Curt Menefee has become a fixture on fall weekends as the host of “Fox NFL Sunday.” But if the current lockout doesn’t get resolved, he’s got a good backup plan, as he’ll host his second straight UEFA Champions League final pregame broadcast on network television (Saturday, 2 p.m., Fox) at Wembley Stadium in London.

“I think I would put it in the category of a World Series, of a Super Bowl, of a Final Four with even more along with it,” said Menefee, whose last work at Wembley was covering a Dallas Cowboys/Detroit Lions exhibition game in 1993.

But he’s been to three different World Cups and soccer matches all over the globe, including the famed Superclasico between Buenos Aires arch rivals Boca Juniors and River Plate.

“It’s like the Yankees and the Mets on steroids,” Menefee said.

As a mainstream network sports anchor, Menefee’s task — taking Europe’s annual club championship, an event normally reserved for cable outlets, and presenting it to a mainstream American audience — isn’t an easy one. Pleasing core fans and those less familiar with the sport requires a delicate touch.

“I think part of the problem with where we are in soccer coverage is that there’s a fight between am I going to use soccer terms, am I going to use British terms, am I going to Americanize this,” Menefee said. “People like to go, ‘The score was two-nil,’ because it makes them sound like they have a lot of soccer knowledge. Nil is not a soccer term. Nil is a British term. But if you watch in South America, it’s ‘dos a nada.’ So here, when we give the score, I’m fine with saying the score is one-nothing or two-nothing, because that makes people more comfortable.”

Menefee likens the sport’s growth in the U.S. to U2’s as a band. But he knows there’s a difference between last year’s final and the epic clash of two of the top-five richest teams in the world in any sport, Barcelona and Manchester United.
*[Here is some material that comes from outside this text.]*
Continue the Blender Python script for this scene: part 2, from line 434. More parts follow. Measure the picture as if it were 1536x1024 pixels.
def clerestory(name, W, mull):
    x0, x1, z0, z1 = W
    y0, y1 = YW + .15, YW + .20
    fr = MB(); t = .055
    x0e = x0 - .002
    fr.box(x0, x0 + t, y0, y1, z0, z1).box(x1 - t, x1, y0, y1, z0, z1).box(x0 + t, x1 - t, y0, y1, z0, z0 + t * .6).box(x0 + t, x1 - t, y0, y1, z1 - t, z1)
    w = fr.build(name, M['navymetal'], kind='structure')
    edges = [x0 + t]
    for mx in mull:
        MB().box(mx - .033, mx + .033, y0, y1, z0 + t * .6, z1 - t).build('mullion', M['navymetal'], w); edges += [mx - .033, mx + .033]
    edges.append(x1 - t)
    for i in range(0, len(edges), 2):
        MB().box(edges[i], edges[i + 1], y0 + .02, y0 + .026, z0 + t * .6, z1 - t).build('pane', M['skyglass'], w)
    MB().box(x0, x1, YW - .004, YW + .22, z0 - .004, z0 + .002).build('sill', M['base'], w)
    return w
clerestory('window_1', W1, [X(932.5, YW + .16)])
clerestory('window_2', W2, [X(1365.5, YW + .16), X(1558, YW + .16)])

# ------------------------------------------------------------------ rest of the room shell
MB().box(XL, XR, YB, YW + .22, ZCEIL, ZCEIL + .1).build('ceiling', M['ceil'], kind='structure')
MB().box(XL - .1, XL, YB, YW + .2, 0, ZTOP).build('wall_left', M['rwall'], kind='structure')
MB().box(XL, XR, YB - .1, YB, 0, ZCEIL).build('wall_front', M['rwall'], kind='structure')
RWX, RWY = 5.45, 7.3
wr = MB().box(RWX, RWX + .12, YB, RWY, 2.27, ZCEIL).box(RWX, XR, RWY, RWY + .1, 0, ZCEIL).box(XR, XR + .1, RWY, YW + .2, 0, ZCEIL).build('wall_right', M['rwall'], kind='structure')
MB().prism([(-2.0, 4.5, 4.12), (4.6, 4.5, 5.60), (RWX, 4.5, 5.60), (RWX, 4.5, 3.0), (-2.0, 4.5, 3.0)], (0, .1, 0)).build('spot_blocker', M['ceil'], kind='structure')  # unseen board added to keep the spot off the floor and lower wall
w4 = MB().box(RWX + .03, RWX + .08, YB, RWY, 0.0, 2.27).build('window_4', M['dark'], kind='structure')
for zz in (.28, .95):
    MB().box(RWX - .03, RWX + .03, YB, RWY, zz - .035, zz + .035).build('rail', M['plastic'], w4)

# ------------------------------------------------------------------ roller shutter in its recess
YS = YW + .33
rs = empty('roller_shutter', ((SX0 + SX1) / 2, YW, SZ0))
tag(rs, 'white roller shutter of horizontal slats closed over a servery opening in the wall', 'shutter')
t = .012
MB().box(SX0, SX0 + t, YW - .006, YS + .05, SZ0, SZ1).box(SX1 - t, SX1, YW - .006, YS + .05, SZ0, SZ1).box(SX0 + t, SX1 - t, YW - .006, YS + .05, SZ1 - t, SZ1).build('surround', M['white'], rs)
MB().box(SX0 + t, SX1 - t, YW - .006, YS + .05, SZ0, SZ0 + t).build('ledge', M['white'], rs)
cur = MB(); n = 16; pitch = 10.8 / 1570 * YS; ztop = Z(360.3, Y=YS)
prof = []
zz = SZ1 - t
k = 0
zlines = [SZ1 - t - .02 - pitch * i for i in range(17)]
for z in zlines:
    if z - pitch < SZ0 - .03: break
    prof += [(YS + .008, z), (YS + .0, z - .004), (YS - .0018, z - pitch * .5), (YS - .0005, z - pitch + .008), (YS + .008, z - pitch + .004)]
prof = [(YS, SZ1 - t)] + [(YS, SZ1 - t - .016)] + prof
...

“No offense to last year, when the ratings were good,” Menefee said. “But if you’re just an average sports fan in America, you’ve kind of heard of this thing, you’re flipping around, and you see Inter Milan and Bayern Munich, maybe you’ve heard of them, maybe you haven’t. But you know FC Barcelona, Lionel Messi, Manchester United, Wayne Rooney. I think this year there’s a lot to draw the attention of the American sports fan.”